═════ GIVEN MATERIAL

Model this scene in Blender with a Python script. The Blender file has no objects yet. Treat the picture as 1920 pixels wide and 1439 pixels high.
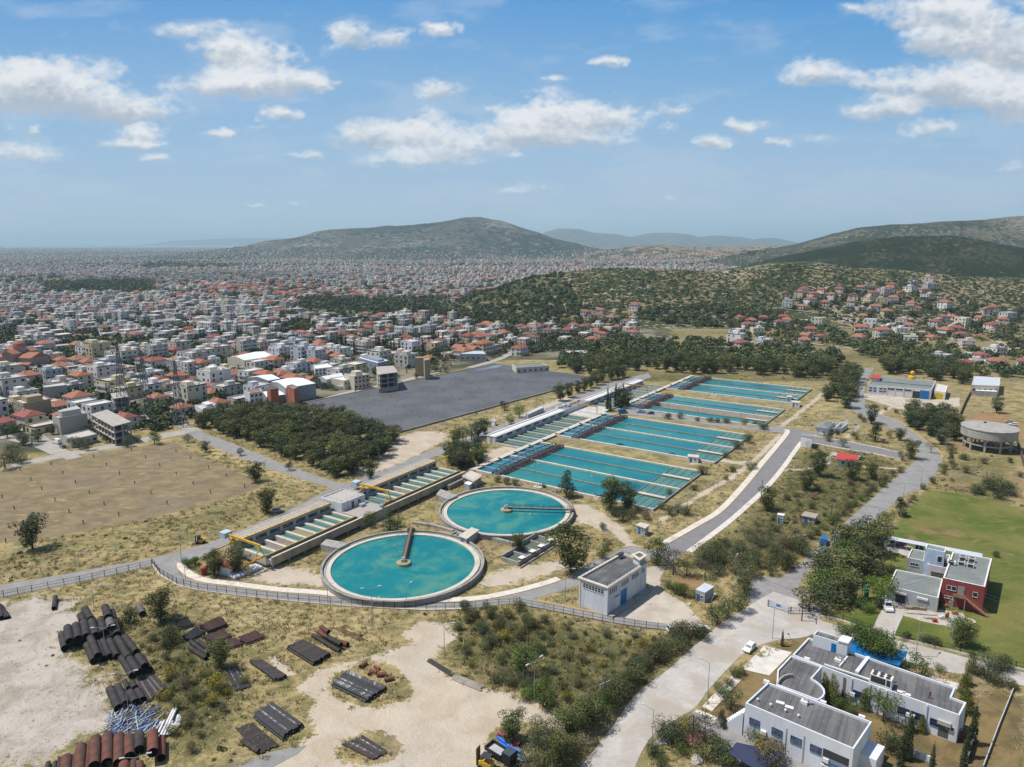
import bpy, math, random
import numpy as np
from mathutils import Vector, Matrix
random.seed(7); RNG = np.random.default_rng(11)
SC = bpy.context.scene; COL = SC.collection
R = math.radians
# ------ camera geometry (used to lay the site plan out on the ground)
CAM_H = 92.0; FPX = 1331.0; HORIZON = 455.0
PITCH = math.atan((719.5 - HORIZON) / FPX); CP, SP = math.cos(PITCH), math.sin(PITCH)
def ray(u, v):
 x = (u - 960) / FPX; y = (v - 719.5) / FPX
 return (x, CP - y * SP, -SP - y * CP)
def P(u, v, z=0.0):
 d = ray(u, v); t = (z - CAM_H) / d[2]
 return (t * d[0], t * d[1])
def P3(u, v, z=0.0):
 x, y = P(u, v, z); return (x, y, z)
def proj(x, y, z=0.0):
 dz = z - CAM_H
 zc = y * CP - dz * SP
 yc = -y * SP - dz * CP
 return (960 + FPX * x / zc, 719.5 + FPX * yc / zc)
def PL(pts, z=0.0): return [P(u, v, z) for u, v in pts]
# ------ hills (crest lines given as real heights at real distances)
HILLS = []
def crest(pts, D, front, back, rough=0.12, seed=0, pw=1.0):
 xs, zs = [], []
 for u, v in pts:
  d = ray(u, v); t = D / d[1]; xs.append(t * d[0]); zs.append(CAM_H + t * d[2])
 HILLS.append(dict(x=np.array(xs), z=np.array(zs), D=D, f=front, b=back, r=rough, s=seed, pw=pw))
crest([(200,492),(330,480),(420,470),(480,461),(500,456),(560,446),(610,436),(650,431),(700,429),(760,425),(810,422),(840,415),(870,409),(900,407),(940,413),(980,427),(1010,435),(1040,446),(1080,457),(1120,466),(1170,474)], 5200, 1500, 1500, .42, 1, 1.15)
crest([(1000,470),(1020,437),(1045,430),(1085,431),(1110,438),(1150,440),(1180,447),(1215,440),(1250,438),(1290,442),(1310,448),(1340,442),(1380,446),(1410,452),(1440,447),(1480,456),(1520,462),(1600,478)], 15000, 2500, 2500, .3, 2)
crest([(250,475),(330,452),(420,449),(520,447),(600,449),(700,450),(820,475)], 24000, 2500, 2500, .1, 8)
crest([(1090,480),(1130,470),(1180,463),(1240,459),(1300,464),(1360,464),(1420,462),(1500,461),(1560,462),(1640,470)], 4200, 700, 900, .1, 3)
crest([(1400,480),(1460,466),(1520,456),(1560,444),(1620,428),(1680,420),(1740,418),(1790,415),(1850,412),(1920,405),(2100,398)], 2700, 700, 900, .22, 4)
crest([(1340,520),(1400,503),(1440,491),(1500,476),(1560,463),(1640,448),(1700,441),(1750,441),(1820,448),(1880,458),(1930,466),(2100,480)], 1550, 380, 500, .16, 5)
crest([(820,585),(900,553),(950,536),(1000,521),(1060,508),(1120,502),(1200,500),(1280,504),(1340,509),(1400,501),(1450,492),(1520,490),(1600,500),(1700,506),(1800,516),(1930,520),(2100,530)], 1020, 290, 330, .16, 6, 1.2)
def vnoise(x, y, s):
 x = np.asarray(x, float); y = np.asarray(y, float)
 n = np.zeros(np.broadcast(x, y).shape)
 for k in range(5):
  a = 1.3 + s * 1.7 + k * 2.1; f = 2.03 ** k
  n = n + (np.sin(x * f * math.cos(a) + y * f * math.sin(a) + a * 7 + 1.7 * np.sin(y * f * .7 + a)) * np.sin(x * f * math.sin(a * 1.3) - y * f * math.cos(a * 1.3) + a * 3)) / 1.75 ** k
 return n * .5
def hill_h(h, x, y):
 cz = np.interp(x, h['x'], h['z'], left=-60, right=h['z'][-1]); cz = cz + vnoise(x / (h['D'] * .018), x * 0 + h['s'], h['s']) * h['D'] * .0016 * np.clip(cz / 30, 0, 1)
 d = y - h['D']
 q = np.where(d < 0, np.clip(1 + d / h['f'], 0, 1), np.clip(1 - d / h['b'], 0, 1))
 s = (q * q * (3 - 2 * q)) ** h['pw']
 L = h['f'] * .33
 n = .6 * vnoise(x / L, y / L, h['s']) + .9 * (.38 - np.abs(vnoise(x / (L * .8), y / (L * .8), h['s'] + 3)))
 z = cz * s * (1 + h['r'] * n * 4 * q * (1 - q)) - 1.5
 return np.where(q <= 0, -30.0, np.where(cz > 0, z, np.minimum(cz, -2)))
def ground_h(x, y):
 z = np.zeros(np.broadcast(np.asarray(x, float), np.asarray(y, float)).shape)
 for h in HILLS: z = np.maximum(z, hill_h(h, x, y))
 return z
def PT(u, v):
 """first hit of a sight line with the terrain"""
 d = ray(u, v)
 tmax = 60000 if d[2] >= -1e-4 else -CAM_H / d[2]
 t = np.linspace(min(550, tmax * .9) / d[1], tmax, 700)
 z = CAM_H + t * d[2]; g = ground_h(t * d[0], t * d[1])
 k = np.argmax(z <= g + 1e-3)
 if z[k] > g[k] + 1e-3: k = len(t) - 1
 return (t[k] * d[0], t[k] * d[1], float(g[k]))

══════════

_WHAT IS EXPECTED:_ Output the lines above in full and exactly as given, omitting any pictures.

_RESULT OF THIS TASK:_
Model this scene in Blender with a Python script. The Blender file has no objects yet. Treat the picture as 1920 pixels wide and 1439 pixels high.
import bpy, math, random
import numpy as np
from mathutils import Vector, Matrix
random.seed(7); RNG = np.random.default_rng(11)
SC = bpy.context.scene; COL = SC.collection
R = math.radians
# ------ camera geometry (used to lay the site plan out on the ground)
CAM_H = 92.0; FPX = 1331.0; HORIZON = 455.0
PITCH = math.atan((719.5 - HORIZON) / FPX); CP, SP = math.cos(PITCH), math.sin(PITCH)
def ray(u, v):
 x = (u - 960) / FPX; y = (v - 719.5) / FPX
 return (x, CP - y * SP, -SP - y * CP)
def P(u, v, z=0.0):
 d = ray(u, v); t = (z - CAM_H) / d[2]
 return (t * d[0], t * d[1])
def P3(u, v, z=0.0):
 x, y = P(u, v, z); return (x, y, z)
def proj(x, y, z=0.0):
 dz = z - CAM_H
 zc = y * CP - dz * SP
 yc = -y * SP - dz * CP
 return (960 + FPX * x / zc, 719.5 + FPX * yc / zc)
def PL(pts, z=0.0): return [P(u, v, z) for u, v in pts]
# ------ hills (crest lines given as real heights at real distances)
HILLS = []
def crest(pts, D, front, back, rough=0.12, seed=0, pw=1.0):
 xs, zs = [], []
 for u, v in pts:
  d = ray(u, v); t = D / d[1]; xs.append(t * d[0]); zs.append(CAM_H + t * d[2])
 HILLS.append(dict(x=np.array(xs), z=np.array(zs), D=D, f=front, b=back, r=rough, s=seed, pw=pw))
crest([(200,492),(330,480),(420,470),(480,461),(500,456),(560,446),(610,436),(650,431),(700,429),(760,425),(810,422),(840,415),(870,409),(900,407),(940,413),(980,427),(1010,435),(1040,446),(1080,457),(1120,466),(1170,474)], 5200, 1500, 1500, .42, 1, 1.15)
crest([(1000,470),(1020,437),(1045,430),(1085,431),(1110,438),(1150,440),(1180,447),(1215,440),(1250,438),(1290,442),(1310,448),(1340,442),(1380,446),(1410,452),(1440,447),(1480,456),(1520,462),(1600,478)], 15000, 2500, 2500, .3, 2)
crest([(250,475),(330,452),(420,449),(520,447),(600,449),(700,450),(820,475)], 24000, 2500, 2500, .1, 8)
crest([(1090,480),(1130,470),(1180,463),(1240,459),(1300,464),(1360,464),(1420,462),(1500,461),(1560,462),(1640,470)], 4200, 700, 900, .1, 3)
crest([(1400,480),(1460,466),(1520,456),(1560,444),(1620,428),(1680,420),(1740,418),(1790,415),(1850,412),(1920,405),(2100,398)], 2700, 700, 900, .22, 4)
crest([(1340,520),(1400,503),(1440,491),(1500,476),(1560,463),(1640,448),(1700,441),(1750,441),(1820,448),(1880,458),(1930,466),(2100,480)], 1550, 380, 500, .16, 5)
crest([(820,585),(900,553),(950,536),(1000,521),(1060,508),(1120,502),(1200,500),(1280,504),(1340,509),(1400,501),(1450,492),(1520,490),(1600,500),(1700,506),(1800,516),(1930,520),(2100,530)], 1020, 290, 330, .16, 6, 1.2)
def vnoise(x, y, s):
 x = np.asarray(x, float); y = np.asarray(y, float)
 n = np.zeros(np.broadcast(x, y).shape)
 for k in range(5):
  a = 1.3 + s * 1.7 + k * 2.1; f = 2.03 ** k
  n = n + (np.sin(x * f * math.cos(a) + y * f * math.sin(a) + a * 7 + 1.7 * np.sin(y * f * .7 + a)) * np.sin(x * f * math.sin(a * 1.3) - y * f * math.cos(a * 1.3) + a * 3)) / 1.75 ** k
 return n * .5
def hill_h(h, x, y):
 cz = np.interp(x, h['x'], h['z'], left=-60, right=h['z'][-1]); cz = cz + vnoise(x / (h['D'] * .018), x * 0 + h['s'], h['s']) * h['D'] * .0016 * np.clip(cz / 30, 0, 1)
 d = y - h['D']
 q = np.where(d < 0, np.clip(1 + d / h['f'], 0, 1), np.clip(1 - d / h['b'], 0, 1))
 s = (q * q * (3 - 2 * q)) ** h['pw']
 L = h['f'] * .33
 n = .6 * vnoise(x / L, y / L, h['s']) + .9 * (.38 - np.abs(vnoise(x / (L * .8), y / (L * .8), h['s'] + 3)))
 z = cz * s * (1 + h['r'] * n * 4 * q * (1 - q)) - 1.5
 return np.where(q <= 0, -30.0, np.where(cz > 0, z, np.minimum(cz, -2)))
def ground_h(x, y):
 z = np.zeros(np.broadcast(np.asarray(x, float), np.asarray(y, float)).shape)
 for h in HILLS: z = np.maximum(z, hill_h(h, x, y))
 return z
def PT(u, v):
 """first hit of a sight line with the terrain"""
 d = ray(u, v)
 tmax = 60000 if d[2] >= -1e-4 else -CAM_H / d[2]
 t = np.linspace(min(550, tmax * .9) / d[1], tmax, 700)
 z = CAM_H + t * d[2]; g = ground_h(t * d[0], t * d[1])
 k = np.argmax(z <= g + 1e-3)
 if z[k] > g[k] + 1e-3: k = len(t) - 1
 return (t[k] * d[0], t[k] * d[1], float(g[k]))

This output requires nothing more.